SailGP’s fourth season started the way the first three ended, with Tom Slingsby skippering Team Australia to the front of the fleet.

Slingsby won two of three fleet races Friday in the Rolex United States Sail Grand Prix Chicago and rebounded from an embarrassing error at the start of the second race to take a 26-25 lead over trans-Tasman Sea rival Peter Burling of New Zealand. Phil Robertson has Canada in third with 24 points and Nicolai Sehested steered Denmark into fourth with 21 in the fleet of identical 50-foot foiling catamarans.

After two more fleet races off Navy Pier on Saturday, the top three boats will advance to the Grand Final in the first of 12 regattas.
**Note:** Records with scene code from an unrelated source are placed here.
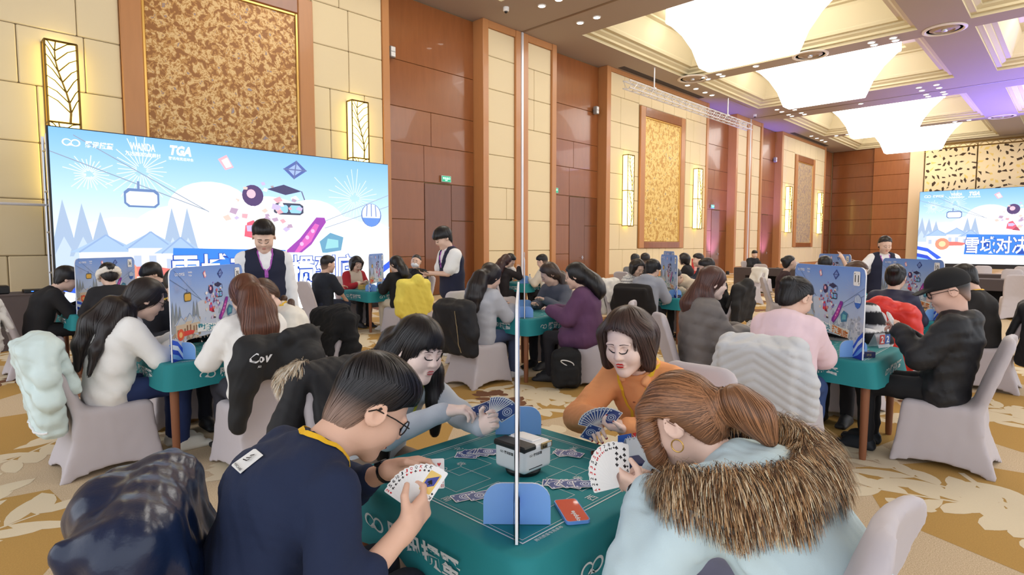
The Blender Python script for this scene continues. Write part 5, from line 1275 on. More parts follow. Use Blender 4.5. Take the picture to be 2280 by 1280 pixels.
qm = person('person', (6.98, 9.42), 186, 'man with a white face mask in a black down jacket', 2, lean=-6, bend=2, hp=-4, hyaw=34, hroll=-8, hs=1.15, bw=1.1, top=(26, 27, 32), fit=.045, topname='down_jacket', puff=.008, pants=(40, 40, 46), hair='buzz', hc=(50, 44, 44), lips=None, L=(.36, .1, .78), R=(.36, -.1, .78), chairlab='grey chair under the masked man')
s = Sdf().ell((.048, 0, -.055), (.066, .068, .05), k=0).box((.0, 0, -.05), (.04, .1, .08), None, .01, .0, sub=True); V, F = s.geo(.008); add('face_mask', mesh_np('face_mask', qm['toL'](V), F, True), mat('mask_white', (245, 246, 250), .8), qm['root'])
# ---- middle table
person('person', (4.46, 4.84), 0, 'woman with long wavy black hair in a grey sweatshirt at the middle table', 2, lean=10, bend=10, hp=20, hs=1.15, fem=True, top=(186, 188, 196), fit=.03, topname='grey_sweatshirt', pants=(72, 84, 116), shoes=(226, 226, 230), hair='long', hc='dark', fall=back_fall(.06, 4, .075, .74), L=(.44, .08, .82), R=(.44, -.08, .82), knees=.46, chairlab='grey chair with the black bomber jacket at the middle table')
person('person', (5.12, 5.62), -90, 'man in a grey top with a lime vest at the middle table', 2, lean=14, bend=12, hp=34, hyaw=20, hs=1.15, topcol=raglan((226, 246, 150), (120, 124, 136)), fit=.022, topname='grey_top', pants=(50, 50, 60), hair='short', hc='dark', lips=(190, 110, 100), chairlab='grey chair under the man with the lime vest')
person('person', (5.95, 4.88), 180, 'woman with dark to blond ombre hair in a grey blazer holding blue cards', 2, lean=12, bend=8, hp=32, hyaw=-30, hs=1.14, fem=True, top=(96, 100, 112), fit=.022, topname='grey_blazer', pants=(40, 40, 48), hair='long', hc='ombre', fall=[dict(p=[(.08, .09, 1.14), (.07, .13, 1.0), (.02, .15, .86), (-.02, .17, .74)], r=[.05, .05, .045, .015]), dict(p=[(.06, -.09, 1.14), (.06, -.12, 1.0), (.05, -.13, .88)], r=[.05, .045, .02]), dict(p=[(.0, 0, 1.14), (-.08, 0, 1.0), (-.11, 0, .84)], r=[.08, .08, .03])], L=(.42, .1, .86), R=(.42, -.08, .80), chairlab='grey chair under the woman with ombre hair')
person('person', (5.32, 3.96), 118, 'woman in a purple coat with a black shoulder-length cut seen from behind', 2, lean=6, bend=8, hp=14, hs=1.15, fem=True, bw=1.14, top=(98, 62, 96), fit=.044, topname='purple_coat', coat=.2, pants=(30, 28, 34), hair='long', hc='black', fall=back_fall(.04, 4, .075, .96), L=(.40, .14, .82), R=(.40, -.14, .80), chairlab='grey chair under the woman in the purple coat', chairoff=(.07, -.13))
# ---- table before the pillar
person('person', (8.84, 8.89), 0, 'woman with dark red long hair in black raising a white card hand', 2, lean=8, bend=8, hp=8, hs=1.14, fem=True, top=(30, 24, 28), fit=.02, topname='black_top', hair='long', hc='red', fall=back_fall(.05, 4, .075, .80), R=(.42, -.12, 1.05), L=(.42, .12, .80), chairlab='grey chair under the woman with dark red hair')
person('person', (9.75, 9.66), -90, 'person half hidden behind the dark red hair at the pillar table', 3, lean=8, hp=15, hs=1.12, top=(236, 232, 226), topname='white_top', hair='fringe', chairlab='grey chair on the far side of the pillar table')
person('person', (9.55, 8.14), 96, 'man in a cream bomber jacket with a yellow lanyard at the pillar table', 2, lean=10, bend=8, hp=20, hyaw=14, hs=1.14, top=(226, 216, 200), fit=.034, topname='cream_jacket', pants=(34, 32, 38), hair='short', lanyard=(246, 204, 70), chairlab='grey chair under the man in the cream bomber')
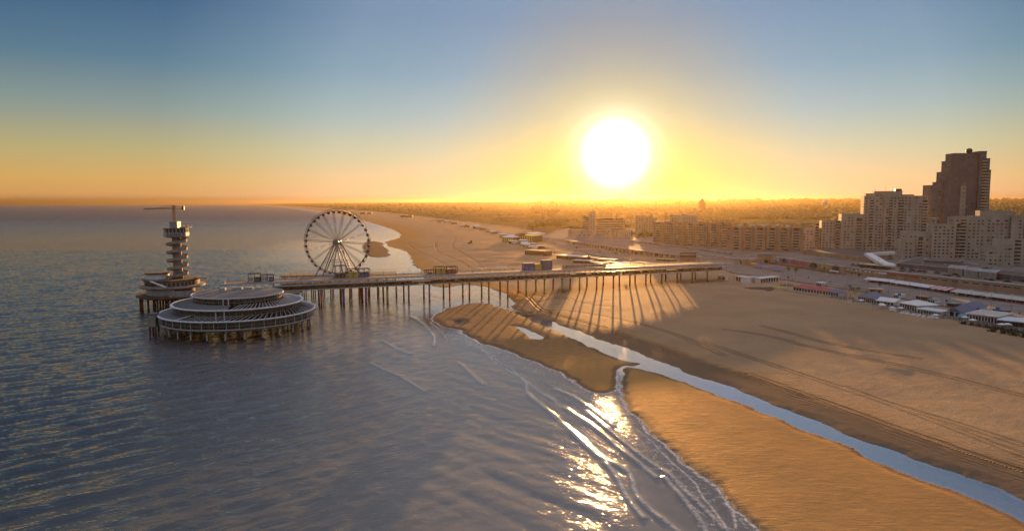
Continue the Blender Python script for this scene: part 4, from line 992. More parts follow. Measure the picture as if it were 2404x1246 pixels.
# dark tower
Y = 742; s3 = Y / FPX; H_ = lambda py: hgt(2260, py, Y) - 9; X0 = atY(2183, 520, Y).x; q = lambda px: (px - 2183) * s3
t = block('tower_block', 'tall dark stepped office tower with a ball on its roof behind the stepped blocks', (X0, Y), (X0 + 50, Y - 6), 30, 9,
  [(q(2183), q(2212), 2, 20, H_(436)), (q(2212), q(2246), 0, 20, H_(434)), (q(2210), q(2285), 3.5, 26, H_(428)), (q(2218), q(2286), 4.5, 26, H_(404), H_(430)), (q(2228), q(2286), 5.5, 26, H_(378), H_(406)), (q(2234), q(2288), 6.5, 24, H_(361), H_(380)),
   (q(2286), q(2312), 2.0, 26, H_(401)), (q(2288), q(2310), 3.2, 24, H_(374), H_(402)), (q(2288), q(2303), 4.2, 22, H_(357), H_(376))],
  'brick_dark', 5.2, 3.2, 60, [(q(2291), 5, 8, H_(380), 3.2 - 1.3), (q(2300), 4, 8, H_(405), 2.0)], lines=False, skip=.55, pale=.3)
MB().box(q(2246), q(2258), -.6, 4, 0, H_(437)).build('lift_shaft', 'sandstone', t)
b = MB()
for f in range(13):
    z = 14 + f * 4.6
    b.box(q(2250), q(2256), -.72, -.603, z, z + 2.4)
b.build('shaft_window', 'glass_pale', t)
b = MB()
for f in range(30):
    z = 6 + f * 3.25
    if z < H_(385): b.box(q(2289), q(2299), 1.85, 1.997, z, z + 1.9)
    if z < H_(405): b.box(q(2301), q(2310), 1.85, 1.997, z, z + 1.9)
tag(b.build('glazed_bay', 'glass_pale', t), kind='stuff')
g = MB().sphere((q(2273), 12, H_(353)), 3.2, 18, 10, .85).build('roof_ball', 'dark', t, True)
MB().tube((q(2273), 12, H_(363)), (q(2273), 12, H_(356)), .5, n=6).build('ball_stand', 'dark', t)
# far things on the horizon
Y = 3100; A = atY(1642, 494, Y); t = block('distant_tower', 'lone dark block with pointed roof on the wooded horizon right of the sun', (A.x, Y), (A.x + 28, Y), 22, 10, [(0, 28, 0, 20, 44), (5, 23, 2, 18, 56, 44), (9, 18, 4, 14, 64, 56)], 'brick_red', 6, 3.5, 12)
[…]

“It feels amazing. We sailed really well today,” said Slingsby, an Olympic gold medalist and former America’s Cup champion. “It feels like we sort of took off where we left off in Season 3. A lot of confidence, everyone was having a great time, we were all laughing and joking and it was great to to get a good day on the board.”

The Kiwis went 4-2-2. Slingsby beat Burling in a drag race to the finish line of race three, just like he did in the Grand Final of Season 3 in San Francisco in early May, the third straight time the Aussies claimed the $1 million, winner-take-all championship of tech titan Larry Ellison’s global league.

Slingsby committed an unfathomable error when he missed the starting line in the second race after misjudging his approach. Still, he and his crew full of America’s Cup and Olympic veterans rebounded by sailing through the fleet to finish fifth.

“I personally had a shocker in that one. I just got a bit chicken-winged up,” Slinsby said. “We were trying to kill time before the start. And I wasn’t able to kill the time well.” In danger of hitting the mark, Slingsby bailed out and had to circle back as the rest of catamarans sped away.

“It was a very beginner’s error, but it was good for us,” said Slingsby, who will helm the New York Yacht Club’s American Magic in the 2024 America’s Cup. “In two of the races we had great starts and sailed out in front of the fleet and it was nice to have a race where we were in the pack and having to battle through the pack. That’s really good practice for us.”

Jimmy Spithill, a two-time America’s Cup winner, and his Team USA were a disappointing ninth.

Chicago is the first of four U.S. regattas this season.